##### Recorded data #####

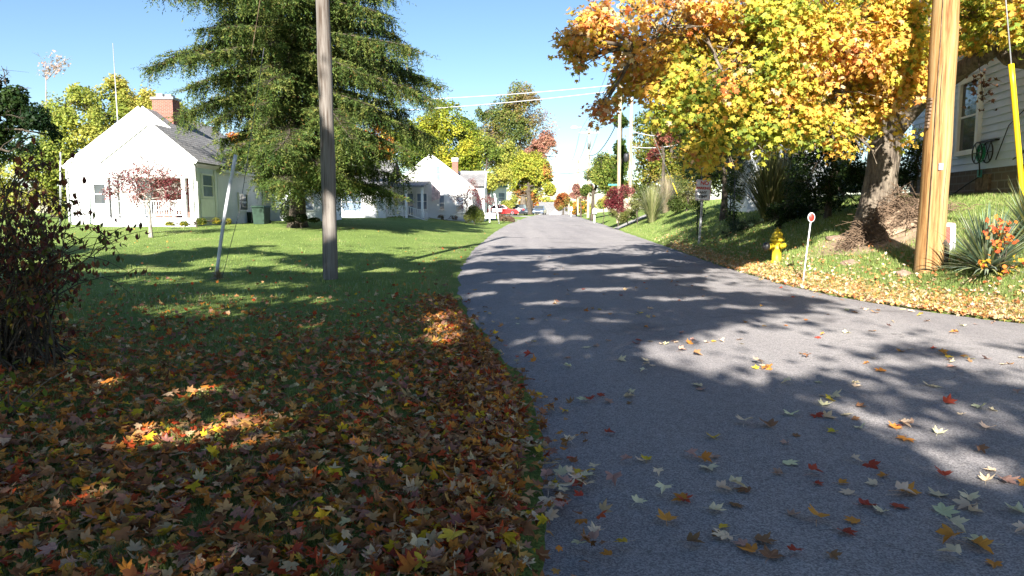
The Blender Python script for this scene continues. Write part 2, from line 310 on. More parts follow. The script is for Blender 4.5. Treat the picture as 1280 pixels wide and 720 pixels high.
class MB:
    """collects geometry in world (or local) coordinates and links it as ONE mesh object"""
    def __init__(s): s.v, s.f, s.s, s.u = [], [], [], []
    def add(s, vs, fs, smooth=False):
        k = len(s.v); s.v += [tuple(p) for p in vs]; s.f += [[i + k for i in f] for f in fs]; s.s += [smooth] * len(fs); return s
    def box(s, x0, x1, y0, y1, z0, z1):
        return s.add([(x0, y0, z0), (x1, y0, z0), (x1, y1, z0), (x0, y1, z0), (x0, y0, z1), (x1, y0, z1), (x1, y1, z1), (x0, y1, z1)],
                     [(0, 3, 2, 1), (4, 5, 6, 7), (0, 1, 5, 4), (1, 2, 6, 5), (2, 3, 7, 6), (3, 0, 4, 7)])
    def obox(s, c, ax, ay, az):
        c, ax, ay, az = map(Vector, (c, ax, ay, az))
        P = [c + ax * i + ay * j + az * k for k in (-1, 1) for i, j in ((-1, -1), (1, -1), (1, 1), (-1, 1))]
        return s.add(P, [(0, 3, 2, 1), (4, 5, 6, 7), (0, 1, 5, 4), (1, 2, 6, 5), (2, 3, 7, 6), (3, 0, 4, 7)])
    def prism(s, poly, d):
        """polygon (list of 3D points) swept along the vector d"""
        n = len(poly); d = Vector(d); P = [Vector(p) for p in poly]; Q = [p + d for p in P]
        nrm = Vector((0, 0, 0))
        for i in range(n): nrm += P[i].cross(P[(i + 1) % n])
        fs = [list(range(n)), list(range(2 * n - 1, n - 1, -1))] + [(i, n + i, n + (i + 1) % n, (i + 1) % n) for i in range(n)]
        if nrm.dot(d) > 0: fs = [list(reversed(f)) for f in fs]
        return s.add(P + Q, fs)
    def quad(s, a, b, c, d): return s.add([a, b, c, d], [(0, 1, 2, 3)])
    def tube(s, pts, rad, n=6, cap=True):
        pts = [Vector(p) for p in pts]
        if not hasattr(rad, '__len__'): rad = [rad] * len(pts)
        k0 = len(s.v); u = None
        for i, p in enumerate(pts):
            t = (pts[min(i + 1, len(pts) - 1)] - pts[max(i - 1, 0)])
            if t.length < 1e-9: t = Vector((0, 0, 1))
            t.normalize()
            if u is None: u = t.orthogonal().normalized()
            else:
                u = u - t * u.dot(t)
                u = t.orthogonal().normalized() if u.length < 1e-6 else u.normalized()
            w = t.cross(u)
            for j in range(n):
                a = 2 * math.pi * j / n
                s.v.append(tuple(p + (u * math.cos(a) + w * math.sin(a)) * rad[i]))
        for i in range(len(pts) - 1):
            for j in range(n):
                a, b = k0 + i * n + j, k0 + i * n + (j + 1) % n
                s.f.append([a, b, b + n, a + n]); s.s.append(True)
        if cap:
            s.f.append([k0 + j for j in range(n)][::-1]); s.s.append(False)
            s.f.append([k0 + (len(pts) - 1) * n + j for j in range(n)]); s.s.append(False)
        return s
    def lathe(s, prof, c=(0, 0, 0), n=20, axis='z'):
        k0 = len(s.v)
        for r, h in prof:
            for j in range(n):
                a = 2 * math.pi * j / n; x, y = r * math.cos(a), r * math.sin(a)
                p = {'z': (x, y, h), 'x': (h, x, y), 'y': (y, h, x)}[axis]
                s.v.append((c[0] + p[0], c[1] + p[1], c[2] + p[2]))
        for i in range(len(prof) - 1):
            for j in range(n):
                a, b = k0 + i * n + j, k0 + i * n + (j + 1) % n
                s.f.append([a, b, b + n, a + n]); s.s.append(True)
        s.f.append([k0 + j for j in range(n)][::-1]); s.s.append(False)
        s.f.append([k0 + (len(prof) - 1) * n + j for j in range(n)]); s.s.append(False)
        return s
    def build(s, name, mat, parent=None, origin=(0, 0, 0), bevel=0):
        me = bpy.data.meshes.new(name)
        ox, oy, oz = origin
        me.from_pydata([(a - ox, b - oy, c - oz) for a, b, c in s.v], [], s.f)
        me.polygons.foreach_set('use_smooth', s.s); me.materials.append(mat); me.update()
        o = bpy.data.objects.new(name, me); link(o)
        if parent: o.parent = parent
        else: o.location = origin
        if bevel:
            b = o.modifiers.new('bevel', 'BEVEL'); b.width = bevel; b.segments = 2; b.limit_method = 'ANGLE'
        return o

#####

| Brief |
Quote everything in the listing above exactly; pictures are the only thing to omit.

| Answer to this problem |
The Blender Python script for this scene continues. Write part 2, from line 310 on. More parts follow. The script is for Blender 4.5. Treat the picture as 1280 pixels wide and 720 pixels high.
class MB:
    """collects geometry in world (or local) coordinates and links it as ONE mesh object"""
    def __init__(s): s.v, s.f, s.s, s.u = [], [], [], []
    def add(s, vs, fs, smooth=False):
        k = len(s.v); s.v += [tuple(p) for p in vs]; s.f += [[i + k for i in f] for f in fs]; s.s += [smooth] * len(fs); return s
    def box(s, x0, x1, y0, y1, z0, z1):
        return s.add([(x0, y0, z0), (x1, y0, z0), (x1, y1, z0), (x0, y1, z0), (x0, y0, z1), (x1, y0, z1), (x1, y1, z1), (x0, y1, z1)],
                     [(0, 3, 2, 1), (4, 5, 6, 7), (0, 1, 5, 4), (1, 2, 6, 5), (2, 3, 7, 6), (3, 0, 4, 7)])
    def obox(s, c, ax, ay, az):
        c, ax, ay, az = map(Vector, (c, ax, ay, az))
        P = [c + ax * i + ay * j + az * k for k in (-1, 1) for i, j in ((-1, -1), (1, -1), (1, 1), (-1, 1))]
        return s.add(P, [(0, 3, 2, 1), (4, 5, 6, 7), (0, 1, 5, 4), (1, 2, 6, 5), (2, 3, 7, 6), (3, 0, 4, 7)])
    def prism(s, poly, d):
        """polygon (list of 3D points) swept along the vector d"""
        n = len(poly); d = Vector(d); P = [Vector(p) for p in poly]; Q = [p + d for p in P]
        nrm = Vector((0, 0, 0))
        for i in range(n): nrm += P[i].cross(P[(i + 1) % n])
        fs = [list(range(n)), list(range(2 * n - 1, n - 1, -1))] + [(i, n + i, n + (i + 1) % n, (i + 1) % n) for i in range(n)]
        if nrm.dot(d) > 0: fs = [list(reversed(f)) for f in fs]
        return s.add(P + Q, fs)
    def quad(s, a, b, c, d): return s.add([a, b, c, d], [(0, 1, 2, 3)])
    def tube(s, pts, rad, n=6, cap=True):
        pts = [Vector(p) for p in pts]
        if not hasattr(rad, '__len__'): rad = [rad] * len(pts)
        k0 = len(s.v); u = None
        for i, p in enumerate(pts):
            t = (pts[min(i + 1, len(pts) - 1)] - pts[max(i - 1, 0)])
            if t.length < 1e-9: t = Vector((0, 0, 1))
            t.normalize()
            if u is None: u = t.orthogonal().normalized()
            else:
                u = u - t * u.dot(t)
                u = t.orthogonal().normalized() if u.length < 1e-6 else u.normalized()
            w = t.cross(u)
            for j in range(n):
                a = 2 * math.pi * j / n
                s.v.append(tuple(p + (u * math.cos(a) + w * math.sin(a)) * rad[i]))
        for i in range(len(pts) - 1):
            for j in range(n):
                a, b = k0 + i * n + j, k0 + i * n + (j + 1) % n
                s.f.append([a, b, b + n, a + n]); s.s.append(True)
        if cap:
            s.f.append([k0 + j for j in range(n)][::-1]); s.s.append(False)
            s.f.append([k0 + (len(pts) - 1) * n + j for j in range(n)]); s.s.append(False)
        return s
    def lathe(s, prof, c=(0, 0, 0), n=20, axis='z'):
        k0 = len(s.v)
        for r, h in prof:
            for j in range(n):
                a = 2 * math.pi * j / n; x, y = r * math.cos(a), r * math.sin(a)
                p = {'z': (x, y, h), 'x': (h, x, y), 'y': (y, h, x)}[axis]
                s.v.append((c[0] + p[0], c[1] + p[1], c[2] + p[2]))
        for i in range(len(prof) - 1):
            for j in range(n):
                a, b = k0 + i * n + j, k0 + i * n + (j + 1) % n
                s.f.append([a, b, b + n, a + n]); s.s.append(True)
        s.f.append([k0 + j for j in range(n)][::-1]); s.s.append(False)
        s.f.append([k0 + (len(prof) - 1) * n + j for j in range(n)]); s.s.append(False)
        return s
    def build(s, name, mat, parent=None, origin=(0, 0, 0), bevel=0):
        me = bpy.data.meshes.new(name)
        ox, oy, oz = origin
        me.from_pydata([(a - ox, b - oy, c - oz) for a, b, c in s.v], [], s.f)
        me.polygons.foreach_set('use_smooth', s.s); me.materials.append(mat); me.update()
        o = bpy.data.objects.new(name, me); link(o)
        if parent: o.parent = parent
        else: o.location = origin
        if bevel:
            b = o.modifiers.new('bevel', 'BEVEL'); b.width = bevel; b.segments = 2; b.limit_method = 'ANGLE'
        return o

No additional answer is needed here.